Local government reorganisation/devolution has been monopolising Chiefs’ diaries

Announcements this week suggest that only three council re-organisation bids are likely to progress in the foreseeable future. Cumbria, Somerset and North Yorkshire have a strong enough consensus to be able to proceed. The many others – including some that arguably look to have a stronger case, but also stronger dissenting voices – now appear less likely. Informal intelligence suggests they are being dropped for more than the short term. Of course, things may well change again.
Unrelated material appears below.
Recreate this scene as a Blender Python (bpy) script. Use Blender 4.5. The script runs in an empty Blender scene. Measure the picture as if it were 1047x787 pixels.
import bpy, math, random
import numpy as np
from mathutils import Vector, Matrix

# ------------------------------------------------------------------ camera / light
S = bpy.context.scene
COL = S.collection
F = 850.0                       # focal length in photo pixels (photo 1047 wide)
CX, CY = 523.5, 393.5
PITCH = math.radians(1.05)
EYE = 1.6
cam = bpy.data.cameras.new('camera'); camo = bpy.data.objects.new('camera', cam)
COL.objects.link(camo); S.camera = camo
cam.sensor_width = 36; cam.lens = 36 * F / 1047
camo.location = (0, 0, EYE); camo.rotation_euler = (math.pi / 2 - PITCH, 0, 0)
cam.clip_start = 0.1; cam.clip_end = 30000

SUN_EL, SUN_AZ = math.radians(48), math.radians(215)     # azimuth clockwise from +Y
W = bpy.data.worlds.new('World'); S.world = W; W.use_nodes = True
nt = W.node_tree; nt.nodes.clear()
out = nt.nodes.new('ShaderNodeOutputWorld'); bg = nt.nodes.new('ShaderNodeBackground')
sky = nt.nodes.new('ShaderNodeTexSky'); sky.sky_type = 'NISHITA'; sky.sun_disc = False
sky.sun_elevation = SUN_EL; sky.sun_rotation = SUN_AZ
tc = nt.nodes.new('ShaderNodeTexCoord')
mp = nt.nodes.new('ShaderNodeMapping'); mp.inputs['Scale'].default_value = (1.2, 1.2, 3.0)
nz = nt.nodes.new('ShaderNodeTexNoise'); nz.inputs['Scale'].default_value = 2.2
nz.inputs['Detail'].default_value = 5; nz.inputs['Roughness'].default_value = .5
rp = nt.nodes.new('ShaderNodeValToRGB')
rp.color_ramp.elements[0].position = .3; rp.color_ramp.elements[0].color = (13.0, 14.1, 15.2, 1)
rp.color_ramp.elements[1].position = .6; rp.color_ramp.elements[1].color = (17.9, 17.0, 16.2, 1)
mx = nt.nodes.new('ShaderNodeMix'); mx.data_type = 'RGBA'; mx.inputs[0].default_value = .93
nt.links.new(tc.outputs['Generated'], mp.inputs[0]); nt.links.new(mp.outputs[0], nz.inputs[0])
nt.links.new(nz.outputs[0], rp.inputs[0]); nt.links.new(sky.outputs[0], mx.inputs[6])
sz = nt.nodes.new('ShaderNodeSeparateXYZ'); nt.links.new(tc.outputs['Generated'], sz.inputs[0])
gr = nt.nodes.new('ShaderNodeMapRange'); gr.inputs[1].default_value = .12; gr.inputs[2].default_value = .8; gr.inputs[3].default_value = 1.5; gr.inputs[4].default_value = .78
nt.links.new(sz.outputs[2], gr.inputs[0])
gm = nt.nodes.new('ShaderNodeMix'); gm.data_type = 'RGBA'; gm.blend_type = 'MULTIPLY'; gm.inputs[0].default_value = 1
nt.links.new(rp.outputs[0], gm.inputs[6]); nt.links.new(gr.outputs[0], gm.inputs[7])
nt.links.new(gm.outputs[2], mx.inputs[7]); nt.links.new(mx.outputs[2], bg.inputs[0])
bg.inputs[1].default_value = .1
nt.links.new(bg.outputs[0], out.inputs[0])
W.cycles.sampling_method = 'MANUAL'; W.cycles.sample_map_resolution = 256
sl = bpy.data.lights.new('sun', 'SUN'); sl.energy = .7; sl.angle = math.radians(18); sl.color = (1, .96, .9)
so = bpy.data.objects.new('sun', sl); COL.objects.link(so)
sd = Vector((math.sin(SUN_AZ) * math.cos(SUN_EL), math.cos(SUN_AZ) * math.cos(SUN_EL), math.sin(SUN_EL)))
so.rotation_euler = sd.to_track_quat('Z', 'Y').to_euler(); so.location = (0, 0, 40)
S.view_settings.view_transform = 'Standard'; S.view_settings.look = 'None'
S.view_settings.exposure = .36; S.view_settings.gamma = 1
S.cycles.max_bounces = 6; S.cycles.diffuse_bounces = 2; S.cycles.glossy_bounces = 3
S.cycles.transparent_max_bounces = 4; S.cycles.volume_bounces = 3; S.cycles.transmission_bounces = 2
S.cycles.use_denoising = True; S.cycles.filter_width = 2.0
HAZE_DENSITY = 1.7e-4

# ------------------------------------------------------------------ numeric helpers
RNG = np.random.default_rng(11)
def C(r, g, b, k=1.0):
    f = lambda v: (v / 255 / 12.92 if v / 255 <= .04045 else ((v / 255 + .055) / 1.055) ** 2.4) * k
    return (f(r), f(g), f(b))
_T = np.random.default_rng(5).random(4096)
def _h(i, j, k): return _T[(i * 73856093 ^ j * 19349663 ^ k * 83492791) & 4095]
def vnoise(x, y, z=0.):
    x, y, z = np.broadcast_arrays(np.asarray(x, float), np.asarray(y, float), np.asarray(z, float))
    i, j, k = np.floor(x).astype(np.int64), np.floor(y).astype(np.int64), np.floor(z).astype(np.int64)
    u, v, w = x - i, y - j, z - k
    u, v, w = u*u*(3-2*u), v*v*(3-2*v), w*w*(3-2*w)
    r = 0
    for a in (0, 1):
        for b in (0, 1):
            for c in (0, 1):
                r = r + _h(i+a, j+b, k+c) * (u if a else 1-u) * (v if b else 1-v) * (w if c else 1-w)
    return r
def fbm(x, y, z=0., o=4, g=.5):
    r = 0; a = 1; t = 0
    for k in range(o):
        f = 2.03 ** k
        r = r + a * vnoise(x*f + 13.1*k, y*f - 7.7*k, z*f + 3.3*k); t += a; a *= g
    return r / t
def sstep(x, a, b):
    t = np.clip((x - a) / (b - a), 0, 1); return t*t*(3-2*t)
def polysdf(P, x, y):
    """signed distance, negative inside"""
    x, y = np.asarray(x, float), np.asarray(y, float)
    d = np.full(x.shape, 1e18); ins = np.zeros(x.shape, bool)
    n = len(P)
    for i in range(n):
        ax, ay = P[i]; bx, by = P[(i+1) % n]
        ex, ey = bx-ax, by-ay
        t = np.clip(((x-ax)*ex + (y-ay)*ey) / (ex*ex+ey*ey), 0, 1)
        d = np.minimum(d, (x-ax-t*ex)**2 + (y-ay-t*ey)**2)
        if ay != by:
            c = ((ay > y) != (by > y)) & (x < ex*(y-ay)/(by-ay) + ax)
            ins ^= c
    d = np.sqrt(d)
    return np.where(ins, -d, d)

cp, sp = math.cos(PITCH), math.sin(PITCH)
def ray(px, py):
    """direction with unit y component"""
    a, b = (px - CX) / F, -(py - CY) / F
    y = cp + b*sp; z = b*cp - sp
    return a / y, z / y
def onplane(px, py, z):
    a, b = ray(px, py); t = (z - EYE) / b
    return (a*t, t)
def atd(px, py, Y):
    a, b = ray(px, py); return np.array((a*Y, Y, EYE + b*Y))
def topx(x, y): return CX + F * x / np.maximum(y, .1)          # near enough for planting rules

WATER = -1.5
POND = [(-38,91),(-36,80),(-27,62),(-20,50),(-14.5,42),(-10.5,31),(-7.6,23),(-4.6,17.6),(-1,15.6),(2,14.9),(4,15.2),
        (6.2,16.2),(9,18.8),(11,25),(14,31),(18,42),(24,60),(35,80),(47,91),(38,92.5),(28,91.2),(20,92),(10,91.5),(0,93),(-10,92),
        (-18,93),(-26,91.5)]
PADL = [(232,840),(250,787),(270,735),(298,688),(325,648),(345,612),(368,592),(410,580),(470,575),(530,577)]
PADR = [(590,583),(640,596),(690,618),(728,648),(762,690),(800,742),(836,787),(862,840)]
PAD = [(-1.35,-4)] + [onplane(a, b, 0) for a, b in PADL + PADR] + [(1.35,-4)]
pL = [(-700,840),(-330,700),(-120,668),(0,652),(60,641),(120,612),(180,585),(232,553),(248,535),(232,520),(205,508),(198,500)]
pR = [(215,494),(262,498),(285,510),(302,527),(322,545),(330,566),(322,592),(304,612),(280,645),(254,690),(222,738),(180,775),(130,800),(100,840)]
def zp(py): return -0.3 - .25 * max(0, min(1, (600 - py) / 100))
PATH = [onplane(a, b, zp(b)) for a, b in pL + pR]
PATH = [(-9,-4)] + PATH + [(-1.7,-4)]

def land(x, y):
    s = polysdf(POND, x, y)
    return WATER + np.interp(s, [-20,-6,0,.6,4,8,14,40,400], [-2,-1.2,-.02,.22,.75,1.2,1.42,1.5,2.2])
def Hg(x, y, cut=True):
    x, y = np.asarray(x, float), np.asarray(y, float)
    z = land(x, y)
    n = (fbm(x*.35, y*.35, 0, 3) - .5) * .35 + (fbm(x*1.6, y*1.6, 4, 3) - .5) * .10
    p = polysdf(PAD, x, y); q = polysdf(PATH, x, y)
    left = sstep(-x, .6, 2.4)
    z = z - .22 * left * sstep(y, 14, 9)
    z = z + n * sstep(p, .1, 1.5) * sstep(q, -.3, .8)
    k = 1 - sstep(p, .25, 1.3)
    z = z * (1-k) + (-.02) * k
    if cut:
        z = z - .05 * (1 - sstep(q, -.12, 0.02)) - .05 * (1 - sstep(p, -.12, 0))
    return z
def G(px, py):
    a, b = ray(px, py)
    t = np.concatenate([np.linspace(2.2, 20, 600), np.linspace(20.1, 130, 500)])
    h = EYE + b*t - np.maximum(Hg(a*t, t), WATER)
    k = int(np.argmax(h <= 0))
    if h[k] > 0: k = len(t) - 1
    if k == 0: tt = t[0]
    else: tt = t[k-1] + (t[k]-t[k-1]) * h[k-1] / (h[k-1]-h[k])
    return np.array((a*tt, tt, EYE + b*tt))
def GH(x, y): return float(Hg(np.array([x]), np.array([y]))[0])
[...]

While plenty of people were hoping for comprehensive country-wide change, it is easy to see why this would be politically difficult at the moment. While I don’t want to pick apart what the right decision would be, I would like to reflect on the impact the discussion has had on upper tier council chief executives. (I’m conscious that it also had a huge impact on many others, including district council officers, politicians at all levels, Whitehall officials, and many others – including us! But my focus today is Chiefs, as we are working with several of them in areas that were due to be affected).

I asked around to find out how much of their time is being taken up by local government reorganisation/devolution, and was surprised to hear that the average was three days per week. When multiplied by the number of council areas impacted, our calculation is this: that the group of people leading £100 billion of crucial public services through the most turbulent and arguably important time in living memory have spent over 1,000 days on this agenda alone!

I’m not saying that time spent on this has been wasted. The future structure and organisation of local government will always remain a key issue, and the groundwork has been laid for next time it comes back on the agenda. Even if no direct change results from it, relationships will have been strengthened and other shared priorities uncovered.

I do think though that it is a reminder of what a crucial and multi-faceted role Chief Executives and other senior leaders in councils play in managing complex systems, and how challenging it is to prioritise the many aspects of maintaining resilience and transforming organisations and systems. That only strengthens my resolve and excitement to keep working with you!